Bible Commentaries

John Dummelow's Commentary

Malachi 2

Verses 1-17

2
The Degeneracy of the Priesthood

1. A reminder to the priests that they are to blame for the laxity denounced in Malachi 1:13, Malachi 1:14. They are responsible for the offering of fit victims, which in some cases it was their duty to provide.

3. I will corrupt your seed] RV 'I will rebuke the seed for your sake'; but the threat of a curse on the crops does not appear to be specially applicable to the priests. A very slight change in the Heb. which has been suggested, gives the admirable sense, 'I will cut off your arm' (cp. 1 Samuel 2:31); i.e. I will make you powerless: cp. Psalms 37:17.

The dung of your solemn feasts (RV 'sacrifices')] the offal of the animals slain for sacrifices, which at the three great feasts of the year would be very numerous, and a source of great gain to the priests.

The words rendered upon your faces do not necessarily mean more than 'in your presence.' To scatter offal and filth in a person's presence would be an insult to him: cp. Deuteronomy 23:14. Malachi seems to mean that the fastidious priests, who now hold aloof while the Temple servants clear away the offal of the sacrifices, will no longer meet with outward respect from the people who even now despise them (Malachi 2:9), and who will treat them with less reverence than the humblest of Temple servants. The last words of the v. are obscure and possibly corrupt. They perhaps mean, 'You shall be taken away from your place of honour in the Temple to the place where the offal is taken.'

4. Cp. Malachi 2:1. This charge is given to the priests that they may repent, and that so the covenant with Levi may be confirmed to them.

5. Lit. 'My covenant was with him; the life and the peace I gave unto him; fear and he feared me.'

6. Cp. the ideal priesthood described in Deuteronomy 33:8-11.

7. To Malachi, as to Haggai (Haggai 2:11), the law is not yet completely crystallised into a book, but means the priests' decisions on points submitted to them. Messenger] cp. Haggai 1:13.

8. Ye have caused many to stumble] i.e. by giving unjust decisions the priests have brought many to ruin. With the charge of partiality in Malachi 2:9 contrast the ideal of Deuteronomy 33:9, where it is represented as a priest's duty to give his decisions without regard to his nearest relatives: cp.
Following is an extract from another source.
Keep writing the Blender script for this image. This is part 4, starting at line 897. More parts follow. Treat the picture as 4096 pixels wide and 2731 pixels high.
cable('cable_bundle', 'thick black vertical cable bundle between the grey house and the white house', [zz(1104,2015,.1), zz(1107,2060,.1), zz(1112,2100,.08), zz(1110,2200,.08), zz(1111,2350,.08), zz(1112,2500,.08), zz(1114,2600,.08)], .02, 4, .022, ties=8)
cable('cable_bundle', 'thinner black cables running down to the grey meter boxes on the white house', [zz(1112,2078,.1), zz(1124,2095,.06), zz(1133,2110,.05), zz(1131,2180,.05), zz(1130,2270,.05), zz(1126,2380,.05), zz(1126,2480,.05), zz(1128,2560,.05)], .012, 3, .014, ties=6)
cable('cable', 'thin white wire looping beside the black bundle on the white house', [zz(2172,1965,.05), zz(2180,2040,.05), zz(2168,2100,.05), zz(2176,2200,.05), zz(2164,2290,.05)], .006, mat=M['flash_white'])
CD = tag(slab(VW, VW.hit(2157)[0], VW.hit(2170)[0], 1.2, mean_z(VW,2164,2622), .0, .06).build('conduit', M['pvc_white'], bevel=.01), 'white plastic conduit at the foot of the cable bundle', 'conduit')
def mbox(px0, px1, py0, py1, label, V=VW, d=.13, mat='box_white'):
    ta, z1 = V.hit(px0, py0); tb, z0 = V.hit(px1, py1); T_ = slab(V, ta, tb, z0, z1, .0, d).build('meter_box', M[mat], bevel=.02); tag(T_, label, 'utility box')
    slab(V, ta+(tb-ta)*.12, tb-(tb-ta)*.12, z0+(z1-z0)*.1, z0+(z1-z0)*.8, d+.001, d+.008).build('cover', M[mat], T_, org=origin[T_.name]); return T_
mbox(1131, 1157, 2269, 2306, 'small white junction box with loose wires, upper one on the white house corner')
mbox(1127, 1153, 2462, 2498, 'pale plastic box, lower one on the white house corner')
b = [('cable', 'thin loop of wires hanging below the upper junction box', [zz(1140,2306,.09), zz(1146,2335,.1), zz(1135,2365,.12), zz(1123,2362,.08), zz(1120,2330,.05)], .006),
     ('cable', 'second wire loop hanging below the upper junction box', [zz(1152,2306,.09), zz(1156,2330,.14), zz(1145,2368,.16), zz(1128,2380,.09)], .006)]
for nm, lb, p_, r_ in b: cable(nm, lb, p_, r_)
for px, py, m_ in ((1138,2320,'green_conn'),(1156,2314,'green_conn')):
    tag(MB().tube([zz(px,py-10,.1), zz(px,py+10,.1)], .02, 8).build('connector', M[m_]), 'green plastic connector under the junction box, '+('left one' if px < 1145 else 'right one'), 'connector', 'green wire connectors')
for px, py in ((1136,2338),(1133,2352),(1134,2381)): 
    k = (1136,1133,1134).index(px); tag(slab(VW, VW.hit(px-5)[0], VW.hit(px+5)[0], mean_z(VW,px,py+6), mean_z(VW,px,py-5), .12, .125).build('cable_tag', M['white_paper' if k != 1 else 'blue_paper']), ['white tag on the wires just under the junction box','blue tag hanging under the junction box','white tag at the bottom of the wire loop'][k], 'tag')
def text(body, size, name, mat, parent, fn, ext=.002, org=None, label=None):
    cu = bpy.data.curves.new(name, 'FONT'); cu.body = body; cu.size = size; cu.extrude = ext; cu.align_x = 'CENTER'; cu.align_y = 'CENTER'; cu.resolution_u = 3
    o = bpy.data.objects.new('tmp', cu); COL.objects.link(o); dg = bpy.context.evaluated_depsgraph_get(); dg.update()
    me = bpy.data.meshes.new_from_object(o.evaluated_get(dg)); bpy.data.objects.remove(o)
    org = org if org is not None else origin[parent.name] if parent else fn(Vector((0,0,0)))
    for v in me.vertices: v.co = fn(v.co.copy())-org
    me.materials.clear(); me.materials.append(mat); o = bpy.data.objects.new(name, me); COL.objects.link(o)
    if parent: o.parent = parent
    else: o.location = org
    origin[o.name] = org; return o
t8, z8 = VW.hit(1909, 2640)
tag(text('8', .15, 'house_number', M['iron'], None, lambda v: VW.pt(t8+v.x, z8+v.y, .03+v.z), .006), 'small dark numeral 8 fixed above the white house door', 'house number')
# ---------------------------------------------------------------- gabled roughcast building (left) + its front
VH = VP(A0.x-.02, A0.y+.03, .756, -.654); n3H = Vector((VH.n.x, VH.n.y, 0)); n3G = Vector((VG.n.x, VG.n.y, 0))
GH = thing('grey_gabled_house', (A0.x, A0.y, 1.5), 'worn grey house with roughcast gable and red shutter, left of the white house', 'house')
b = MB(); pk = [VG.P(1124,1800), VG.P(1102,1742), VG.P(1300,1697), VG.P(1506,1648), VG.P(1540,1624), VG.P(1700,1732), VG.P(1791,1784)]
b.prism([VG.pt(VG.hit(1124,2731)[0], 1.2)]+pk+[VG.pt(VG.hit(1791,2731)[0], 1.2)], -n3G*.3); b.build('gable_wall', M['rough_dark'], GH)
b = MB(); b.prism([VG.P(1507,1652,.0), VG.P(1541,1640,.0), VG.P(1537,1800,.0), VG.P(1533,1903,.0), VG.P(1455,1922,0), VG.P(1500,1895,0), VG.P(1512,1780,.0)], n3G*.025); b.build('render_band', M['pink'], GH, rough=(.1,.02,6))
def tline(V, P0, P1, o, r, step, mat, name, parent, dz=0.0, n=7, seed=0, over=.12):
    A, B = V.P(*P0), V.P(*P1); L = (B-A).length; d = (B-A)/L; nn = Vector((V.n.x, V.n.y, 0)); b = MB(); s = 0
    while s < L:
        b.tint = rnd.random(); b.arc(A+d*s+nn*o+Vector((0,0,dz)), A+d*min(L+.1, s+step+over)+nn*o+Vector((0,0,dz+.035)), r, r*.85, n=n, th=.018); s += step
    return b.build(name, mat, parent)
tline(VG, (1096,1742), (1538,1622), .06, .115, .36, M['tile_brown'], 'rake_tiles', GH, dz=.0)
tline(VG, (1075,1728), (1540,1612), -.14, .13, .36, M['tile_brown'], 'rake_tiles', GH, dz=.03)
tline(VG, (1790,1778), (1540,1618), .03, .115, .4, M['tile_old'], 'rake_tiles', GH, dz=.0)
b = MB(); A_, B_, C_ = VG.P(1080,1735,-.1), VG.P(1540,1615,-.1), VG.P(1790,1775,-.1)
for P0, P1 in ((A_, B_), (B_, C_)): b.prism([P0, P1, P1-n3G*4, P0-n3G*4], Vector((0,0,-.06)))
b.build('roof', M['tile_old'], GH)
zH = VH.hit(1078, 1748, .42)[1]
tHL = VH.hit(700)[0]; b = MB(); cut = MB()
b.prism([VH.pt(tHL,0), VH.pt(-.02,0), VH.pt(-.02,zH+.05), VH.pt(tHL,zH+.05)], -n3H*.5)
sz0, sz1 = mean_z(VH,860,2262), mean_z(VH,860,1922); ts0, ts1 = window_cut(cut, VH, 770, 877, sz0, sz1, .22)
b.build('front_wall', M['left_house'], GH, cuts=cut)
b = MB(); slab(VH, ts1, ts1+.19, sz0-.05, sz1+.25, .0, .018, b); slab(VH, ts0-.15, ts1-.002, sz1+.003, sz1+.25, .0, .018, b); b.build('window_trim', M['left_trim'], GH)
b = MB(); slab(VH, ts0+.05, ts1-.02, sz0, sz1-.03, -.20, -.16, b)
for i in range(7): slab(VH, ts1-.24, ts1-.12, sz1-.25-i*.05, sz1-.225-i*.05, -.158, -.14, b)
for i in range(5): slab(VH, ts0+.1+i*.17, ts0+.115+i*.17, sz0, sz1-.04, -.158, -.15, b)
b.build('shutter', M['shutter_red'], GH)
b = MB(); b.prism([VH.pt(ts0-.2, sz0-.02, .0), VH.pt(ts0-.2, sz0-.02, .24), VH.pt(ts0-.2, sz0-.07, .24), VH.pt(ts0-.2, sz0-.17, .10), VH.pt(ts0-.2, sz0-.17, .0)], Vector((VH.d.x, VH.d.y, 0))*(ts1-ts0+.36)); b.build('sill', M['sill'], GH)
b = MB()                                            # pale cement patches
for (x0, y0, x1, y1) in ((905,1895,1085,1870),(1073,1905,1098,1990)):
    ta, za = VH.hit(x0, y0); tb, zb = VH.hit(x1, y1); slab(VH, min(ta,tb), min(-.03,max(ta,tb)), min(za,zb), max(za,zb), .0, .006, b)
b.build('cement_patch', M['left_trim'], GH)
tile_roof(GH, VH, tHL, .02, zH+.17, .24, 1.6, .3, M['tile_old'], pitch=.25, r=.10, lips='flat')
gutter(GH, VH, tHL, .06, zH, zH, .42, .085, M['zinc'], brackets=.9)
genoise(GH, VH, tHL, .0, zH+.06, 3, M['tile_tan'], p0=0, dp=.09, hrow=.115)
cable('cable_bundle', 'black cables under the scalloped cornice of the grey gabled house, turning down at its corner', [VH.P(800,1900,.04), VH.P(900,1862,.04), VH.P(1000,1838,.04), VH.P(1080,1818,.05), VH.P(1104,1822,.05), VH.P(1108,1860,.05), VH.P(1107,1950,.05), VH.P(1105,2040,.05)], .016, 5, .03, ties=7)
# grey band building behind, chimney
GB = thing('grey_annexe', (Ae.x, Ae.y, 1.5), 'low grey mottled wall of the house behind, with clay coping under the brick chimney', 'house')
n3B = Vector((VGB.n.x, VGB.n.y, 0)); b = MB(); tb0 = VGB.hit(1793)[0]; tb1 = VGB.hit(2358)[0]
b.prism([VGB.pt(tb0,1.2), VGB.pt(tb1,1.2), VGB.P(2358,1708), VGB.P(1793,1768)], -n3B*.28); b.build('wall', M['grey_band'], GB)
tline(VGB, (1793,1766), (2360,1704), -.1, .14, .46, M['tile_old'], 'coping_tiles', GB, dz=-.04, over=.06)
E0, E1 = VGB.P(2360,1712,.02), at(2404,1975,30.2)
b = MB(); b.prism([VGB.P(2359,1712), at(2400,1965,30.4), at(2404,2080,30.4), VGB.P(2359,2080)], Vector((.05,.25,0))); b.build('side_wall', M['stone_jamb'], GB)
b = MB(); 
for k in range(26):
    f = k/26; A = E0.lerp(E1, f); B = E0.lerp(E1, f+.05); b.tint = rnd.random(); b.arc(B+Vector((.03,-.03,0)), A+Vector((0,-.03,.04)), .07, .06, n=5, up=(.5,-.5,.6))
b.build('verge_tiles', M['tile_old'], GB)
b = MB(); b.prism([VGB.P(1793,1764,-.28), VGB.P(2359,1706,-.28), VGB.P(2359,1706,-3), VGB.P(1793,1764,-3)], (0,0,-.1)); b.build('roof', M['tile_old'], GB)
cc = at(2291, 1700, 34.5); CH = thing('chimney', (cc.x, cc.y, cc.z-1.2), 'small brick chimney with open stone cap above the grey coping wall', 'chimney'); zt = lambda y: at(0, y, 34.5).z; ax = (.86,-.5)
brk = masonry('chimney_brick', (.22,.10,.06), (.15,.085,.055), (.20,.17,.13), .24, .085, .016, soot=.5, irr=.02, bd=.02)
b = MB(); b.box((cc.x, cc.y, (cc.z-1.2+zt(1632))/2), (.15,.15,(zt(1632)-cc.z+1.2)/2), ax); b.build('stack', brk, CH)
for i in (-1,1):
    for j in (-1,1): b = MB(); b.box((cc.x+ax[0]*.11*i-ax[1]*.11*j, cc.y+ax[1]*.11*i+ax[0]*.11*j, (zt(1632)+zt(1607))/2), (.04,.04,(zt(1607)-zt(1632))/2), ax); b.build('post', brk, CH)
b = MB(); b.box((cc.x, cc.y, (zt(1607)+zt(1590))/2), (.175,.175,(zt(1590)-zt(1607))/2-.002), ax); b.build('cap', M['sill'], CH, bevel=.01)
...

Matthew 10:37.

9. Cp. the whole section, 1 Samuel 2:28-36, which was probably written about this period.

10. Malachi seems to have in view mainly such evils as are described in Nehemiah 5. His argument here seems somewhat inconsistent with his argument in Malachi 1:2., since one God had created both Esau and Jacob; but it is an inconsistency natural enough in the as yet undeveloped teaching. A man must learn to love his brother before he can love his enemy.

11. The mention of Israel is quite out of place in this v. The word has probably arisen by a scribe's blunder from Jerusalem, which it somewhat resembles in Hebrew. The daughter of a strange god must mean either a foreign nation with which Judah has entered into some compact, whether political or religious (by which some alliance or understanding with the Samaritans might be intended); or the text must be corrected by the insertion of one letter, so that for 'daughter' we should read 'daughters.' In either case Malachi denounces the tendency of his people to fuse with the neighbouring nations.

12. The master and the scholar] RV 'him that waketh and him that answereth.' A very slight change in the Hebrew gives the better antithesis, 'plaintiff and defendant;' two opposites being frequently used in Hebrew to denote all. Cp. 'going out and coming in,' etc. Tabernacles] better, 'homes.'

13. Insomuch that he regardeth] better, 'because he regardeth.' The people are regarded as covering the altar with their tears in the intensity of their desire for the favours He is withholding.

14. The wife of thy youth] i.e. the wife married in youth. The evil here denounced is the divorce of an old wife in favour of a younger woman. The wife of thy covenant] The thought that there is a solemn compact between husband and wife is stated definitely here only in the OT but it is the natural inference from the representation of Israel as Jehovah's wife, for though Israel was false to Jehovah, He remained faithful. 15. The text, as it stands, is unintelligible. A simple correction has been suggested, which gives the following sense: 'Did not one (God) make and continue life to us? And what does the one (God) seek? A sacred seed. Therefore take heed to your life, and deal not treacherously against the wife of thy youth': i.e. One God (cp. Malachi 2:10) has created a life to which He has given continuance through marriage. The object of marriage—God's object in its institution—is to obtain, children, 'seed of God.' When children are born, the object of marriage is attained. Therefore let not a man put away his wife, because she has grown old and lost her attraction.

16. Putting away] i.e. divorce. Covereth violence with his garment] The reference is probably to the illtreatment of the wife; but the Hebrew is obscure.

17. An address to those who are losing faith, through their inability to solve the riddle of the prosperity of the ungodly: cp. Psalms 37, 73.